Contudo, os restantes elementos formais carecem do desejo de revolução sentido em À Bout de Souffle e em muitos outros filmes da Nouvelle Vague. Linklater, que já provou o seu fascínio pela disrupção em obras como Boyhood (2014), mostra-se surpreendentemente conservador na sua abordagem. A movimentação de câmara, a mise-en-scène e a sonoplastia revelam-se funcionais, complementadas com uma montagem praticamente invisível que permite o acompanhamento de uma narrativa simples e coerente, aparentando uma maior proximidade aos filmes do cinéma de qualité que estes realizadores franceses desejavam fortemente substituir do que propriamente com as obras que se propôs a homenagear. Nesse sentido, a obra funcionará melhor como uma introdução à Nouvelle Vague e ao cinema de Jean-Luc Godard do que propriamente uma homenagem à herança deste movimento.
O argumento, porém, apresenta-se como a componente mais forte da obra, instalando uma leveza que vai ampliando a receção dos elementos humorísticos apresentados pelo elenco.
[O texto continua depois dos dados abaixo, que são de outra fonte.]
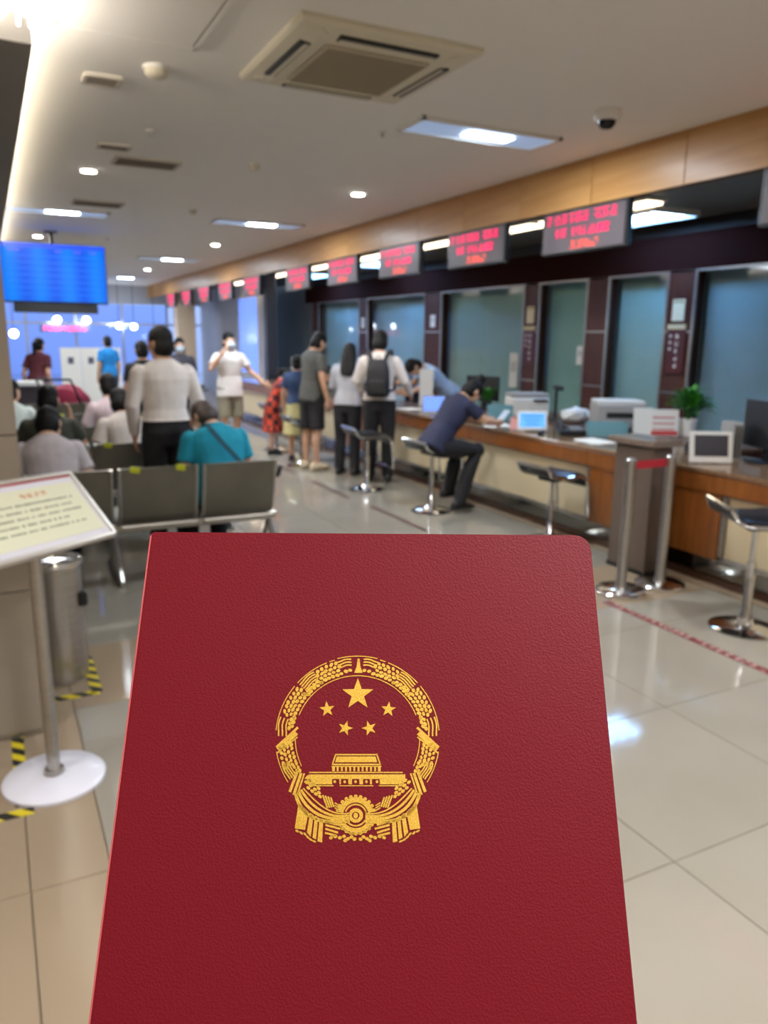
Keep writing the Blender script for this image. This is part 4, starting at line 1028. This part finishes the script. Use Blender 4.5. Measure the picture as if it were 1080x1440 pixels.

A disrupção sentida entre a rebeldia de Godard no processo de filmagens e a hesitação espelhada na restante equipa de realização, ilustra eficazmente o contraste entre este novo manifesto artístico e a realidade até então praticada, abrindo um espaço para conciliação que eleva o envolvimento na narrativa.
Nouvelle Vague ambiciona capitalizar com um dos movimentos mais influentes da história do cinema, mas falha em entender que neste não se efetivou apenas uma revolução estética, mas também cultural e política. Assim, resta pouco mais que uma casca formal sem o peso da sua herança, incapaz de explicar todas as ramificações do seu impacto e relevância histórica.